2 - Sur les charges récupérables
L'article 23 de la loi n° 89-462 du 6 juillet 1989 dans sa version issue de la loi n°2014-366 du 24 mars 2014 dispose que le bailleur doit tenir à la disposition des locataires les pièces justificatives des charges pendant six mois à compter de l'envoi du décompte. Cette disposition est, selon l'article 14 de la loi du 24 mars 2014, d'application immédiate.
En l'espèce, les avis de régularisation des charges des années 2013 en date du 5 novembre 2014, 2014 en date du 5 novembre 2015 et 2015 en date du 28 novembre 2016 ainsi que les avis de régularisation des charges de chauffage en date des 16 novembre 2016, 5 novembre 2015 et 5 novembre 2014 mentionnent que les pièces justificatives sont tenues à la disposition des locataires dans le mois qui suit l'envoi du présent décompte, ou que le locataire peut consulter les pièces justificatives sur demande écrite dans le mois qui suit la réception du présent document.

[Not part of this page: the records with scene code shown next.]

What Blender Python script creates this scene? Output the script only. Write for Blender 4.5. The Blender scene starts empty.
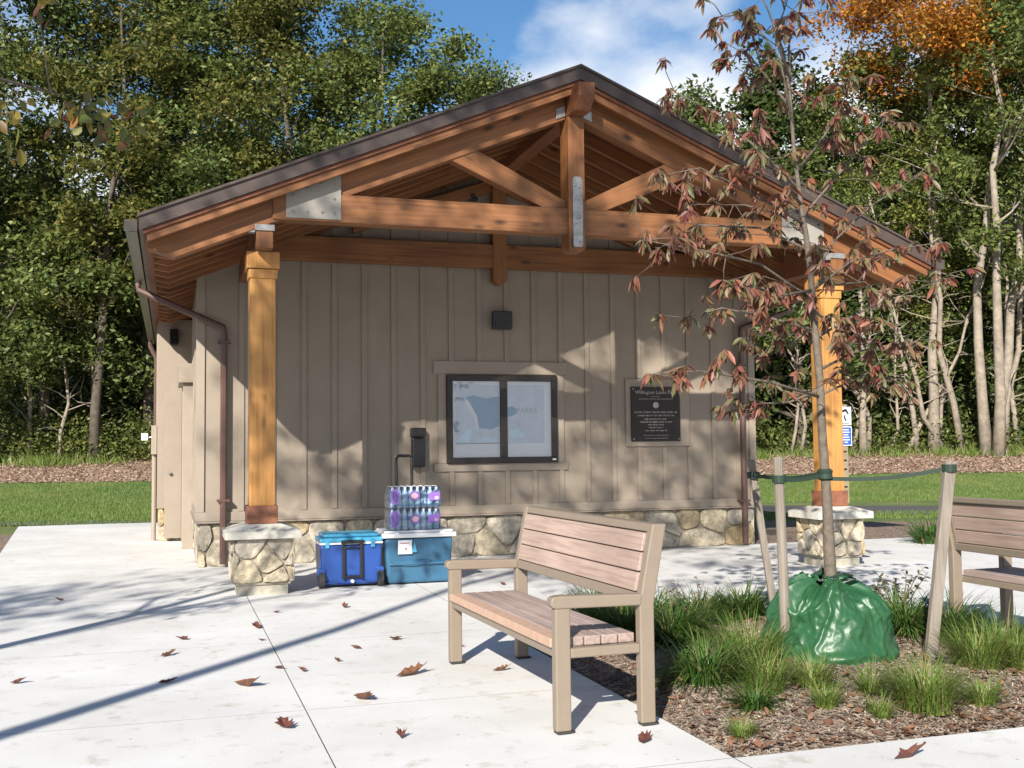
import bpy, bmesh, math, random
import numpy as np
from mathutils import Vector, Matrix, Euler
R_ = math.radians
S = bpy.context.scene
COL = S.collection

# ------------------------------------------------------------------ camera
CF, CH, CYAW, CPITCH, CROLL = 1085.6, 1.4, 0.3046, 0.0573, -0.0104
cF = np.array([math.sin(CYAW)*math.cos(CPITCH), math.cos(CYAW)*math.cos(CPITCH), math.sin(CPITCH)])
cR = np.array([math.cos(CYAW), -math.sin(CYAW), 0.0]); cU = np.cross(cR, cF)
cr_, sr_ = math.cos(CROLL), math.sin(CROLL)
cR, cU = cR*cr_+cU*sr_, cU*cr_-cR*sr_
cam = bpy.data.cameras.new('camera'); camo = bpy.data.objects.new('camera', cam); COL.objects.link(camo)
m = Matrix.Identity(4)
for i in range(3):
    m[i][0] = cR[i]; m[i][1] = cU[i]; m[i][2] = -cF[i]
m[2][3] = CH
camo.matrix_world = m
cam.sensor_width = 36; cam.lens = CF/1024*36; cam.clip_end = 2000; cam.clip_start = 0.05
S.camera = camo
def ray(u, v): return cF+cR*(u-512)/CF+cU*(384-v)/CF
def P(u, v, Y):
    d = ray(u, v); return Vector(np.array([0, 0, CH])+d*Y/d[1])
def PD(u, v, D): return Vector(np.array([0, 0, CH])+ray(u, v)*D)
def G(u, v, z=0.0):
    d = ray(u, v); return Vector(np.array([0, 0, CH])+d*(z-CH)/d[2])

# ------------------------------------------------------------------ light
SUN_AZ, SUN_EL = R_(32.7), R_(28.5)      # travel azimuth from +Y towards +X
sd = bpy.data.lights.new('sun', 'SUN'); so = bpy.data.objects.new('sun', sd); COL.objects.link(so)
sd.energy = 5.0; sd.angle = R_(0.55); sd.color = (1.0, 0.94, 0.85)
trav = Vector((math.sin(SUN_AZ)*math.cos(SUN_EL), math.cos(SUN_AZ)*math.cos(SUN_EL), -math.sin(SUN_EL)))
so.rotation_euler = trav.to_track_quat('-Z', 'Y').to_euler()
so.location = (-10, -15, 14)
W = bpy.data.worlds.new('World'); S.world = W; W.use_nodes = True
nt = W.node_tree; nt.nodes.clear()
def N(nt, t, **k):
    n = nt.nodes.new(t)
    for a, b in k.items():
        if a.startswith('i_'): n.inputs[a[2:]].default_value = b
        else: setattr(n, a, b)
    return n
sky = N(nt, 'ShaderNodeTexSky', sky_type='NISHITA', sun_disc=False, sun_elevation=SUN_EL)
# direction to the sun is -trav; sun_rotation measured clockwise from +Y
sky.sun_rotation = math.atan2(-trav.x, -trav.y)
sky.air_density = 1.0; sky.dust_density = 0.2; sky.ozone_density = 2.2
tc = N(nt, 'ShaderNodeTexCoord')
mp = N(nt, 'ShaderNodeMapping'); mp.inputs['Scale'].default_value = (1, 1, 1.7); mp.inputs['Location'].default_value = (3.1, 2.2, 0.5)
ns = N(nt, 'ShaderNodeTexNoise'); ns.inputs['Scale'].default_value = 2.7; ns.inputs['Detail'].default_value = 7; ns.inputs['Roughness'].default_value = 0.52
cr = N(nt, 'ShaderNodeValToRGB'); cr.color_ramp.elements[0].position = 0.47; cr.color_ramp.elements[1].position = 0.60
mx = N(nt, 'ShaderNodeMixRGB'); mx.inputs[2].default_value = (10.6, 10.9, 11.4, 1)
bg = N(nt, 'ShaderNodeBackground'); bg.inputs[1].default_value = 0.055
ow = N(nt, 'ShaderNodeOutputWorld')
L = nt.links.new
sx = N(nt, 'ShaderNodeSeparateXYZ'); L(tc.outputs['Generated'], sx.inputs[0])
ma = N(nt, 'ShaderNodeMath', operation='MULTIPLY_ADD'); ma.inputs[1].default_value = -1.1; ma.inputs[2].default_value = 0.395
ad = N(nt, 'ShaderNodeMath', operation='ADD'); L(sx.outputs['Z'], ma.inputs[0]); L(ma.outputs[0], ad.inputs[1])
L(tc.outputs['Generated'], mp.inputs[0]); L(mp.outputs[0], ns.inputs[0]); L(ns.outputs[0], ad.inputs[0]); L(ad.outputs[0], cr.inputs[0]); L(cr.outputs[0], mx.inputs[0])
hs = N(nt, 'ShaderNodeHueSaturation'); hs.inputs['Saturation'].default_value = 1.22; hs.inputs['Value'].default_value = 1.45
L(sky.outputs[0], hs.inputs['Color']); L(hs.outputs[0], mx.inputs[1]); L(mx.outputs[0], bg.inputs[0]); L(bg.outputs[0], ow.inputs[0])
S.view_settings.view_transform = 'Standard'; S.view_settings.look = 'None'; S.view_settings.gamma = 1; S.view_settings.exposure = 0.82
S.view_settings.use_curve_mapping = False
try:
    S.cycles.transparent_max_bounces = 12; S.cycles.max_bounces = 7
except Exception: pass

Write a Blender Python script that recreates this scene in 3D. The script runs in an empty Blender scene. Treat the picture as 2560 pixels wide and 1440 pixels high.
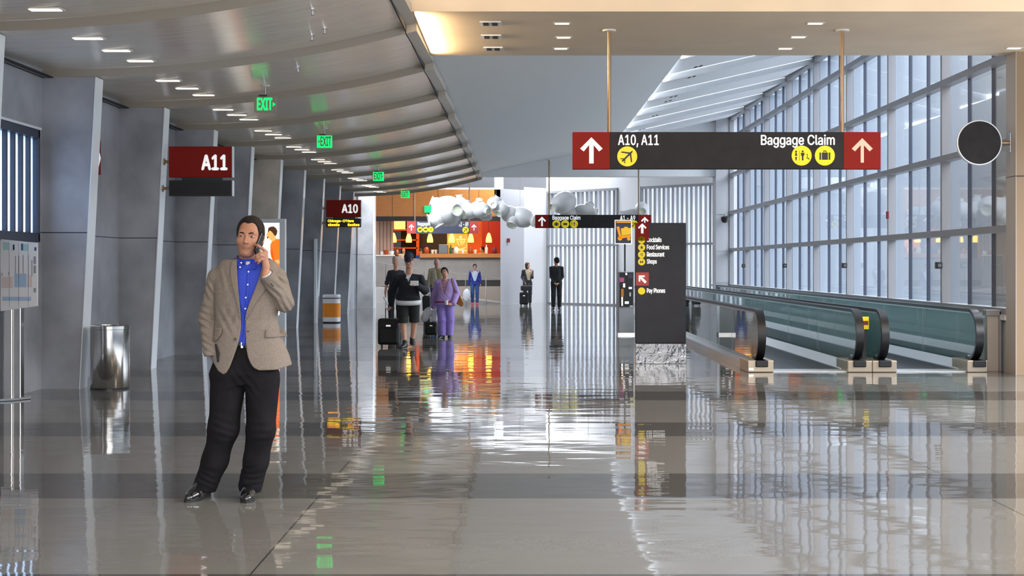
import bpy, bmesh, math, random
import numpy as np
from mathutils import Vector, Matrix

SC = bpy.context.scene
COL = SC.collection
R = math.radians
rng = random.Random(7)

# ------------------------------------------------------------------ camera
EYE, FPX, VX, VY = 1.51, 3400.0, 1300.0, 665.0        # eye height (m), focal length and vanishing point of the hall in px
cam_data = bpy.data.cameras.new('camera')
cam = bpy.data.objects.new('camera', cam_data)
COL.objects.link(cam)
cam.location = (0, 0, EYE)
cam.rotation_euler = (R(90), 0, 0)
cam_data.sensor_fit = 'HORIZONTAL'
cam_data.sensor_width = 36
cam_data.lens = FPX / 2560 * 36
cam_data.shift_x = -(VX - 1280) / 2560
cam_data.shift_y = -(720 - VY) / 2560
cam_data.clip_start, cam_data.clip_end = 0.1, 400
SC.camera = cam

# ------------------------------------------------------------------ sky (overcast, brighter overhead)
w = bpy.data.worlds.new('sky'); SC.world = w; w.use_nodes = True
nt = w.node_tree; nt.nodes.clear()
out = nt.nodes.new('ShaderNodeOutputWorld'); bg = nt.nodes.new('ShaderNodeBackground')
tc = nt.nodes.new('ShaderNodeTexCoord'); sx = nt.nodes.new('ShaderNodeSeparateXYZ')
mp = nt.nodes.new('ShaderNodeMapRange'); rp = nt.nodes.new('ShaderNodeValToRGB')
mp.inputs[1].default_value, mp.inputs[2].default_value = -1, 1
e = rp.color_ramp.elements
e[0].position, e[0].color = 0.0, (.22, .23, .25, 1)
e[1].position, e[1].color = 1.0, (1.25, 1.30, 1.38, 1)
for pos, c in ((.49, (.14, .15, .16, 1)), (.503, (.020, .027, .036, 1)), (.60, (.034, .043, .055, 1)), (.68, (1.0, 1.06, 1.14, 1))):
    q = e.new(pos); q.color = c
nt.links.new(tc.outputs['Generated'], sx.inputs[0]); nt.links.new(sx.outputs[2], mp.inputs[0])
nt.links.new(mp.outputs[0], rp.inputs[0]); nt.links.new(rp.outputs[0], bg.inputs[0]); nt.links.new(bg.outputs[0], out.inputs[0])
bg.inputs[1].default_value = 12.0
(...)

L'OPH terre d'opale habitat soutient qu'il s'agit d'une erreur matérielle quant à la durée de mise à disposition mais ne produit aucun autre élément de nature à démontrer qu'il a effectivement tenu les pièces à disposition, et n'en justifie pas devant la cour.
Le premier juge a donc exactement retenu que l'OPH terre d'opale habitat ne justifiait pas avoir respecté les dispositions de l'article 23 de la loi n° 89-462 du 6 juillet 1989 à compter de l'année 2014, fût-ce devant les juridictions saisies, et le jugement sera confirmé en ce qu'il l'a condamné à restituer à Mme F. la somme de 2508,76 euros.
3 - Sur les dépens et l'article 700 du code de procédure civile
La solution du litige conduit à confirmer le jugement en ce qu'il a condamné l'OPH terre d'opale habitat aux dépens de première instance.
Selon l'article 700 du code de procédure civile, le juge condamne la partie tenue aux dépens ou qui perd son procès à payer :
1° A l'autre partie la somme qu'il détermine, au titre des frais exposés et non compris dans les dépens ;
2° Et, le cas échéant, à l'avocat du bénéficiaire de l'aide juridictionnelle partielle ou totale une somme au titre des honoraires et frais, non compris dans les dépens, que le bénéficiaire de l'aide aurait exposés s'il n'avait pas eu cette aide. Dans ce cas, il est procédé comme il est dit aux alinéas 3 et 4 de l'article 37 de la loi n° 91-647 du 10 juillet 1991.
Le premier juge pouvait donc parfaitement condamner l'OPH terre d'opale habitat à payer à l'avocat de Mme F. une somme sur le fondement de l'article 700 du code de procédure civile. Le jugement sera confirmé de ce chef.
Partie perdante en appel, l'OPH terre d'opale habitat sera condamné aux dépens d'appel.
PAR CES MOTIFS
Confirme le jugement entrepris en toutes ses dispositions ;
Y ajoutant :
Condamne l'office public de l'habitat terre d'opale habitat aux dépens d'appel.